Example data from Odrzywolek&Heger (2010)

Data is from Odrzywolek & Heger ,,NEUTRINO SIGNATURES OF DYING MASSIVE STARS: FROM MAIN SEQUENCE TO THE NEUTRON STAR'', ACTA PHYSICA POLONICA B No 7 Vol. 41 (2010) [PDF].

Massive stars are probably the very next target for Galactic neutrino astronomy. Possibility of supernova prediction and monitoring of a star before, during and after explosion drives imagination.

After end of the core helium burning, massive star enters so-called neutrino-cooled stage. Because of groving temperatures tiny but essential fraction of positrons is established.

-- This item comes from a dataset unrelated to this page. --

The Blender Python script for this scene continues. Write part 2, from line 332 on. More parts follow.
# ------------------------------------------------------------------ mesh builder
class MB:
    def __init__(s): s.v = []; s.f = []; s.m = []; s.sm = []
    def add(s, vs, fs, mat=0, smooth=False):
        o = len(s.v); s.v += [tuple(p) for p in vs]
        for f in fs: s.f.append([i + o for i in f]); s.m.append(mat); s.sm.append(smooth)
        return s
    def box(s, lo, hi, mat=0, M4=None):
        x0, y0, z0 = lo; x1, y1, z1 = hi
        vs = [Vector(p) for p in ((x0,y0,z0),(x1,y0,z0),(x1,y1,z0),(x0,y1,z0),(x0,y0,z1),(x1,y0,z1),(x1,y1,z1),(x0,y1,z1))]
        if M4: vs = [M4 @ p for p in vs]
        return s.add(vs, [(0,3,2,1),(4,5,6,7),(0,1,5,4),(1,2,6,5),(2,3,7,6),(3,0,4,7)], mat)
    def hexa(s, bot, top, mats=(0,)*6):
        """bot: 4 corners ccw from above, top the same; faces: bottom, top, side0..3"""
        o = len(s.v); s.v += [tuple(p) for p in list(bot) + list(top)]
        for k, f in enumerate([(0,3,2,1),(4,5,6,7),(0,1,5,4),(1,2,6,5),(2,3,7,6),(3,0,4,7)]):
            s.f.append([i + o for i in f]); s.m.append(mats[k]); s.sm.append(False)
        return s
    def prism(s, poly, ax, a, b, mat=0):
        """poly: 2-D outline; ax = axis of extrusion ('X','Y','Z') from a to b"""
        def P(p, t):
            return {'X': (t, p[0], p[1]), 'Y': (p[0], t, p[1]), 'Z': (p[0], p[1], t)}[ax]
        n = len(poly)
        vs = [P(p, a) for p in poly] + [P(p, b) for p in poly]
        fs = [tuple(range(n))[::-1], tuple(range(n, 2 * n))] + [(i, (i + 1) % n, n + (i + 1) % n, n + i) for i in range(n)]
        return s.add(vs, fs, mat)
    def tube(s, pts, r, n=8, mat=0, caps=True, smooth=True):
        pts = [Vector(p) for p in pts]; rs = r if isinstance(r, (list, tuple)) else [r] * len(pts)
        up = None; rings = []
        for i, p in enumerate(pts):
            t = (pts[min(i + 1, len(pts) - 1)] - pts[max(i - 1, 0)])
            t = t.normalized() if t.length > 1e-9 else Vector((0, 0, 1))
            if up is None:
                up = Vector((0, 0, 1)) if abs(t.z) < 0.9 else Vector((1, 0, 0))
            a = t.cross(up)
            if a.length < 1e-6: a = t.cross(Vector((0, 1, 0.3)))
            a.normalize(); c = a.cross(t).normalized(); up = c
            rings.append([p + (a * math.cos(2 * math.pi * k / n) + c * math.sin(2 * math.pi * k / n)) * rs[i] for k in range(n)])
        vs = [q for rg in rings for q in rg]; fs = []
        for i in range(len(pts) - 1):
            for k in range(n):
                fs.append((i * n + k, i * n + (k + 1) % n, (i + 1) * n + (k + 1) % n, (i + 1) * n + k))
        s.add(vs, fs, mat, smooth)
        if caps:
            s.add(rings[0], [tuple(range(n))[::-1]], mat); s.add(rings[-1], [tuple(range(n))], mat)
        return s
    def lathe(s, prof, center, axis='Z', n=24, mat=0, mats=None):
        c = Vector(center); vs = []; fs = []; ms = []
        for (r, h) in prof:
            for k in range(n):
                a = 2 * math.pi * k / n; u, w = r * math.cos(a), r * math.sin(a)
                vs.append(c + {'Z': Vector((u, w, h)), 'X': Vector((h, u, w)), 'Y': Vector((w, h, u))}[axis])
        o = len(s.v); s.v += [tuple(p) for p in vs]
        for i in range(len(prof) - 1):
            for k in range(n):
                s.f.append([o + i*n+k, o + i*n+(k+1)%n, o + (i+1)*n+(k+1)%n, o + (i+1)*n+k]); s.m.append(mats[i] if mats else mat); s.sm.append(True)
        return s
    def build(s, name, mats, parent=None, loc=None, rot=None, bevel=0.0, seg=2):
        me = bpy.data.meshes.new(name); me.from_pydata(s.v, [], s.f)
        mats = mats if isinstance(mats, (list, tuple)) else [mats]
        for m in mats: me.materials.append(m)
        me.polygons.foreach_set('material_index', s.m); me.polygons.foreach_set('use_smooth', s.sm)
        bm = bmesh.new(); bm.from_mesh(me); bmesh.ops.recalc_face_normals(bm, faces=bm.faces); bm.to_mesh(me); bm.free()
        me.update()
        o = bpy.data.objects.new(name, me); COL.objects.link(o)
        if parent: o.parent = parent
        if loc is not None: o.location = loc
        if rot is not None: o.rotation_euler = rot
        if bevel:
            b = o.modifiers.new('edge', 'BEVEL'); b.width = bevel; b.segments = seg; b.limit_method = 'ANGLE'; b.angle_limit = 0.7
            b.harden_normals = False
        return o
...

Positrons are created as electron-positron pairs from high energy tail of thermal distribution. Usually, positrons immediately annihilate into photons, and energy is returned into thermal ensemble. Hovewer, in the standard model of electroweak interactions another annihilation product is possible: neutrino-antineutrino pair. In contrast to photons, neutrinos escape core of a star and energy is lost.

Detailed calculations show surprising efficiency of this pair-ahhihilation neutrino process. Actually, beginning with core carbon burning, neutrino luminosity is much larger than visible photon luminosity. During final stages of evolution, oxygen and silicon burning, neutrino luminosity exceed photon luminosity by many orders of magnitude. Visible in the electromagnetic radiation surface of a star provides negligible fraction of total radiation.

Pair-annihilation is prototype thermal neutrino cooling process. Three "classical" thermal processes are: pair, plasma and photo. Few other processes of minor importance, e.g. neutrino de-excitation of nuclei and brehmsstrahlung also do operate.

Beginning with oxygen burning, another class of neutrino cooling processes becomes progresively more important: weak nuclear transitions. Well known example of weak nuclear neutrinos is provided by the Sun . Usually, main sequence, He, C and Ne burning stars emit small amount of nuclear electron neutrinos. For example, solar neutrino flux is mere 2% of the photon luminosity. This is due to slowness of these weak processes.